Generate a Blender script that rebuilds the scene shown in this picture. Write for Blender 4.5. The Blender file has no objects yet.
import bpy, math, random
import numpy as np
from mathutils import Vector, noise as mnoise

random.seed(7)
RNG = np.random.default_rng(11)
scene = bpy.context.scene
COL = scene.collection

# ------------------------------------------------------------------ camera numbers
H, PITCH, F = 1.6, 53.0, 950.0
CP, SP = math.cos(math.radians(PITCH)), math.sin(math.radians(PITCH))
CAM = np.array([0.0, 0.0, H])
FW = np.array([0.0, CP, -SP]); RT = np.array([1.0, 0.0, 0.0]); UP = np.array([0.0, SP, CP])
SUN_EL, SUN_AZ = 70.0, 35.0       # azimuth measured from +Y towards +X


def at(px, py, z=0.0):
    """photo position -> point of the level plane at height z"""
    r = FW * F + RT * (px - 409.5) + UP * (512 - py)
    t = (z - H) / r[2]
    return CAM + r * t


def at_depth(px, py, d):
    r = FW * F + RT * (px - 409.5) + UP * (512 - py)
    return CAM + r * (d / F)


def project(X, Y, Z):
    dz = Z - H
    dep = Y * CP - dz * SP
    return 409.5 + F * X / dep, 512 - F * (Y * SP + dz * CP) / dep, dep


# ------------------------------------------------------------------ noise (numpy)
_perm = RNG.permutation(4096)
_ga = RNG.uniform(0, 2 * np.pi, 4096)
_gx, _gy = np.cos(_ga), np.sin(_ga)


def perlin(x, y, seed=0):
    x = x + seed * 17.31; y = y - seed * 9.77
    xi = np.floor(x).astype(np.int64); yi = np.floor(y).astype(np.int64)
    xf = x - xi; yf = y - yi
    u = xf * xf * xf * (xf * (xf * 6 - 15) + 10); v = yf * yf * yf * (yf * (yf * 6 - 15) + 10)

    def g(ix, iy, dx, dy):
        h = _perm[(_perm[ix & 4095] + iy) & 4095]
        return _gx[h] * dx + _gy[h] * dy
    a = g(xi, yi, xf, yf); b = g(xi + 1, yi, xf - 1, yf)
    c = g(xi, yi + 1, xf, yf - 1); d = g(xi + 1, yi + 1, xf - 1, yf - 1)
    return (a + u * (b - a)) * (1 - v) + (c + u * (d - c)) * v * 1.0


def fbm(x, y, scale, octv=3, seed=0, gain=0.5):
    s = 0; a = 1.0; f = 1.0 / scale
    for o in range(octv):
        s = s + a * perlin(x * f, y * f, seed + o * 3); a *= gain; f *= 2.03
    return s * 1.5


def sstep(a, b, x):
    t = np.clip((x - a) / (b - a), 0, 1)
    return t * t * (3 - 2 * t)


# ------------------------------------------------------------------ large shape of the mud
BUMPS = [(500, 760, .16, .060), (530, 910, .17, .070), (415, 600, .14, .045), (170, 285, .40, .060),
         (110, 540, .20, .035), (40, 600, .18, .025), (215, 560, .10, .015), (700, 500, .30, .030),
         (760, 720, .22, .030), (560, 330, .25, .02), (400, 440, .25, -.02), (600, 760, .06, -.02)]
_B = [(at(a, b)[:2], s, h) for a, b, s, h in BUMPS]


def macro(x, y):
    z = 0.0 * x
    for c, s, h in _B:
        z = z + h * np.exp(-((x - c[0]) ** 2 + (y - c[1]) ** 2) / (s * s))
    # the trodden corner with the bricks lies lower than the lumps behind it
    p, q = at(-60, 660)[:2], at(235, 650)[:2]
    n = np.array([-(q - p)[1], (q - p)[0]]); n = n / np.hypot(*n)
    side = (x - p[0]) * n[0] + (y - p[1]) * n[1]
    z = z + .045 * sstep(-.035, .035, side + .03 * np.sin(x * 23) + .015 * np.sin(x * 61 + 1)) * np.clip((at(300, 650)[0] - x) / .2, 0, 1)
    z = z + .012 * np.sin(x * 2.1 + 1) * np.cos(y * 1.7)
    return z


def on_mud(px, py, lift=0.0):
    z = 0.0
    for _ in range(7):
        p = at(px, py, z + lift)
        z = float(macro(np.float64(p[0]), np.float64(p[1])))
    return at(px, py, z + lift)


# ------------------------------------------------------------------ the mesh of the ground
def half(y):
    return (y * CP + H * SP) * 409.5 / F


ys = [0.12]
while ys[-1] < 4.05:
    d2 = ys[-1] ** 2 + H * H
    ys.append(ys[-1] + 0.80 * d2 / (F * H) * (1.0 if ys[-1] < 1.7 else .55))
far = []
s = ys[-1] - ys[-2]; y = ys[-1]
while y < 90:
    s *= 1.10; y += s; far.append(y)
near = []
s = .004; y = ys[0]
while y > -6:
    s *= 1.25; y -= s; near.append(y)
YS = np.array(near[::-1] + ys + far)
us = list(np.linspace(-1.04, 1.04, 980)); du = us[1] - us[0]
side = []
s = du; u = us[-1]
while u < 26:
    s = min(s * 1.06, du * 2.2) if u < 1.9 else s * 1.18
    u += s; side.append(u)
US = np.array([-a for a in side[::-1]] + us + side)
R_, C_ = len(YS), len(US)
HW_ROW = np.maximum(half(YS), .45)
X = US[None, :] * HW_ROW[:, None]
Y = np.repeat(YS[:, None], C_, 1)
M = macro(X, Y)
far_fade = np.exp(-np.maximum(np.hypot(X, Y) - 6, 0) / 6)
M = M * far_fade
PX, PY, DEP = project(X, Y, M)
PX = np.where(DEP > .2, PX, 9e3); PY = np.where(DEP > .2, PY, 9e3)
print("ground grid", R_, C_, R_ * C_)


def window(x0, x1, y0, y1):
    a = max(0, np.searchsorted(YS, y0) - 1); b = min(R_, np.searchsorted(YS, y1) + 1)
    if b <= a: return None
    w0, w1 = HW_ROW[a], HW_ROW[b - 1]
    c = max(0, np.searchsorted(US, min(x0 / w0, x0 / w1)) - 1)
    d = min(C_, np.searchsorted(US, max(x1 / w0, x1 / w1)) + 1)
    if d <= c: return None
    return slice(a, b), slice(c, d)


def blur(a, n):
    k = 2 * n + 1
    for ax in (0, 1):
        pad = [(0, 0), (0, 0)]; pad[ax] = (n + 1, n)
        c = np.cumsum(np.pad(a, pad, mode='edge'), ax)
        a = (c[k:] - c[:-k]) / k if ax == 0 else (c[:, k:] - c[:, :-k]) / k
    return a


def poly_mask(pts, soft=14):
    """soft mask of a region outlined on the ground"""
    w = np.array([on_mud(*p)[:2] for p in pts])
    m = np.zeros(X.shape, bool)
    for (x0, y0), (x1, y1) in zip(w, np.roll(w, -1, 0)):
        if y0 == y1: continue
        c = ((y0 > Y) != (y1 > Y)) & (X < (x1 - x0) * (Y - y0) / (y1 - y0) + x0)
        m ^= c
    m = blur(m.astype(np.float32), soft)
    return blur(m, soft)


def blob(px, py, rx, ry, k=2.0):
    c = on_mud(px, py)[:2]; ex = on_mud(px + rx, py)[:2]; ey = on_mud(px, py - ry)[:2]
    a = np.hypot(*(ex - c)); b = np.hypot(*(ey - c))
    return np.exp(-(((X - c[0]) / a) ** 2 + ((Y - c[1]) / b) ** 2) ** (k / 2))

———

» **GIVEN TASK**: Emit, unaltered, the lines from the top of the listing down through the line that holds "SUN_EL, SUN_AZ = 70.0, 35.0"; emit nothing else.

» **WRITTEN RESPONSE**:
Generate a Blender script that rebuilds the scene shown in this picture. Write for Blender 4.5. The Blender file has no objects yet.
import bpy, math, random
import numpy as np
from mathutils import Vector, noise as mnoise

random.seed(7)
RNG = np.random.default_rng(11)
scene = bpy.context.scene
COL = scene.collection

# ------------------------------------------------------------------ camera numbers
H, PITCH, F = 1.6, 53.0, 950.0
CP, SP = math.cos(math.radians(PITCH)), math.sin(math.radians(PITCH))
CAM = np.array([0.0, 0.0, H])
FW = np.array([0.0, CP, -SP]); RT = np.array([1.0, 0.0, 0.0]); UP = np.array([0.0, SP, CP])
SUN_EL, SUN_AZ = 70.0, 35.0       # azimuth measured from +Y towards +X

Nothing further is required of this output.